My current morning workout
Jun. 22nd, 2008 02:51 pmA few Sundays ago,
obsessivewoman encouraged me to camp out in the early morning to pick up a Wii Balance Board and Wii Fit. (Went to my local Best Buy with a good book, got their at 8:30 and there were already half a dozen people ahead of me in line. More people trickled in after a while, and the line was around the corner by the time the employees came out at 10:30 and handed us tickets. The store opened at 11:00 and people came in to ransack their entire supply of 28 Wiis and 27 Wii Fits.)
Wii Fit is a very different experience from yourself!fitness and Eyetoy: Kinetic. The other games give you an entire workout, with warmup, exercises, and cooldown; you can exercise a bit of control over what you’re getting at the beginning, but once you’ve started, you’re committed to it. Wii Fit is more the buffet style of exercise: it gives you a collection of four categories of exercise (yoga, strength training, aerobics, and balance), and exercises that last from 1–3 minutes (which you can gradually increase up to 10 minutes as you continue to play the game and unlock more exercises and extended play). It’s up to you to handle your own warmup and cooldown. I usually start with yoga until I feel like I’ve limbered up everything I’ll be using in the aerobics exercises.

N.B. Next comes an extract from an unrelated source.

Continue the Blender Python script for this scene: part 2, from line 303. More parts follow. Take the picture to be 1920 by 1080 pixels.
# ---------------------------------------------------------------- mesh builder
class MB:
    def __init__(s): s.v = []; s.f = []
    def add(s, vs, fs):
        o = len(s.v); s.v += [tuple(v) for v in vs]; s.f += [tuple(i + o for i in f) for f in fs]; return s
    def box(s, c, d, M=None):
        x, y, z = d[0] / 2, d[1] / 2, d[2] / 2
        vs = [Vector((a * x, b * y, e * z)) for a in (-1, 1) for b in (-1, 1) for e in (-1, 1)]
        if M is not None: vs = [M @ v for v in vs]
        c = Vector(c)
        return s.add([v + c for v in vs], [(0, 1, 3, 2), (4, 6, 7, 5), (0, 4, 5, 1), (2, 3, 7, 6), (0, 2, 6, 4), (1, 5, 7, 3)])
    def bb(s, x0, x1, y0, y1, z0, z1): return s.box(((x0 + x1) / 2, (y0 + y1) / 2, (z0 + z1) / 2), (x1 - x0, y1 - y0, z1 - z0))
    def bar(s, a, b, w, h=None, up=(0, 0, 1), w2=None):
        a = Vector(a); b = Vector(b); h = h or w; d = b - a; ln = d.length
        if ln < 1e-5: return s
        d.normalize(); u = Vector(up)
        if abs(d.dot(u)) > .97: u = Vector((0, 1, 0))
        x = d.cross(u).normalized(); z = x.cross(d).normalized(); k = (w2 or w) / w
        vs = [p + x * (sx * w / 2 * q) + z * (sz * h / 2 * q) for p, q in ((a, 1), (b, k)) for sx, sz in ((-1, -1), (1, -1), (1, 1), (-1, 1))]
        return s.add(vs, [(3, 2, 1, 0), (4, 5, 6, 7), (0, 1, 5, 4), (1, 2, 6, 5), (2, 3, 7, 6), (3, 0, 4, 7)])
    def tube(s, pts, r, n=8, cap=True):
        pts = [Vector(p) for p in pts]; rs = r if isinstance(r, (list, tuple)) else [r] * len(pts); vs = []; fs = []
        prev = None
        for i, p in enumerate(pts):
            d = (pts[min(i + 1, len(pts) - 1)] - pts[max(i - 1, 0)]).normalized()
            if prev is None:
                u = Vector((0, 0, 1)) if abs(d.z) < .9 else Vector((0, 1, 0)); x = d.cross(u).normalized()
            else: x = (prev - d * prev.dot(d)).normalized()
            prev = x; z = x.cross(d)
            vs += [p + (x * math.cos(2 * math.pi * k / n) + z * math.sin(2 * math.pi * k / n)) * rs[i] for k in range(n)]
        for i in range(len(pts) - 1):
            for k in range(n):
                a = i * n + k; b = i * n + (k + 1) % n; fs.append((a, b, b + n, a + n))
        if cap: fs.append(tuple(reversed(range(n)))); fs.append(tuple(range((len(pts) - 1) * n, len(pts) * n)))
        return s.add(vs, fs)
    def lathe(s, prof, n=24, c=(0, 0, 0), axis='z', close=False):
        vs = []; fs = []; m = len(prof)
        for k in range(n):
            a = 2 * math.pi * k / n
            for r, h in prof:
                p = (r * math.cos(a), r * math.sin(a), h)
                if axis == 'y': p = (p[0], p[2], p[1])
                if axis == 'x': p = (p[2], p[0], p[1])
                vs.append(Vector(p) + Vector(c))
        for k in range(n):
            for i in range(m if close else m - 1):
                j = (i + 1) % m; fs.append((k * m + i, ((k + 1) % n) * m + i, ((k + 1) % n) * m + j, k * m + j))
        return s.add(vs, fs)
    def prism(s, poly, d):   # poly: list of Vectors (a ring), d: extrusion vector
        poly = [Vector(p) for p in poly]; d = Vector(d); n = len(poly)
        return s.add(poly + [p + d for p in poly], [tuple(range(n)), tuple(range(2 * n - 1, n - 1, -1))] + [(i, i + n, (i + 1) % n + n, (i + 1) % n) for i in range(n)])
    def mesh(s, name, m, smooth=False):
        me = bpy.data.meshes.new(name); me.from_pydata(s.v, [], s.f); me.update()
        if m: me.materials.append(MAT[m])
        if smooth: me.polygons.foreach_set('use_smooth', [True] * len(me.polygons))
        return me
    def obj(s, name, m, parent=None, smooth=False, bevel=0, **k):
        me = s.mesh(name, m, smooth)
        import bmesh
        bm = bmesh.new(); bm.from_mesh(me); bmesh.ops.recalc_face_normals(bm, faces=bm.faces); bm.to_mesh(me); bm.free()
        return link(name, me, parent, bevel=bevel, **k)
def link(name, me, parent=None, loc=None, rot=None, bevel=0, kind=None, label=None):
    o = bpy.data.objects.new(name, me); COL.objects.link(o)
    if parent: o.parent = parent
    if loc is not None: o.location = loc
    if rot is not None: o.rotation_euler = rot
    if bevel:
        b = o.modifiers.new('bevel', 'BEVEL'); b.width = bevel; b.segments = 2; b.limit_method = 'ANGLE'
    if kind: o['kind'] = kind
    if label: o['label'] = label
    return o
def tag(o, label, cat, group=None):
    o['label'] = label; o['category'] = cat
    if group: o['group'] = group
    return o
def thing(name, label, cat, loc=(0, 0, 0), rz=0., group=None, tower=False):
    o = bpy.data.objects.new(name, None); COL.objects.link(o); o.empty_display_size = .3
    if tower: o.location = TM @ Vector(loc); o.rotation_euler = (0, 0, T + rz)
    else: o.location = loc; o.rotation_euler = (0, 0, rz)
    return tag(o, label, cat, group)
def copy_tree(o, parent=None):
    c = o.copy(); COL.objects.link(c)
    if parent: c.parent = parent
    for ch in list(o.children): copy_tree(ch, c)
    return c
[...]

The buffet style is very good at getting the “just one more turn” syndrome to make you apply your gaming addiction to exercise. Every exercise has a score, even the yoga (which is usually grading you on how well you kept your balance through a pose). Do you want to go back and try again to better your score? Or that of someone else who’s been using your Wii and has their name on the high score list?
The yoga and strength exercises are correlated, so if I do Warrior in yoga, it’ll suggest I do Lunges in strength to match. Doing workouts in one category will tend to open up new options in others; when you start Wii Fit, it only has about a dozen exercises, but over a couple of weeks it’s easy to get it to make most of them available. The aerobics have a good variety as well: a couple of hula hoop games, a couple of running games, a couple of stepping games, and a rhythm boxing one that uses the Wiimote and nunchuk.
The place where it really shines is the balance games, which put the most fun into the gameplay. They’re just minigames, but they’re still a good deal of fun, with things like a ski slalom, a “tilt the board to drop balls through a hole” game, and even a whimsical one where you tilt an iceberg to make a penguin slide around catching fish. There are plenty of Balance Board games in development, and We Ski is already available.
It also encourages you to weigh in every day and take a balance test to see how well you’re doing, and it calculates your “Wii Fit Age” based on how well you do in the balance tests. I recommend doing this after a few yoga exercises and a balance game, but before doing the aerobics; this gets your brain into the mode of controlling a Wii Balance Board, but your muscles haven’t gotten tired yet.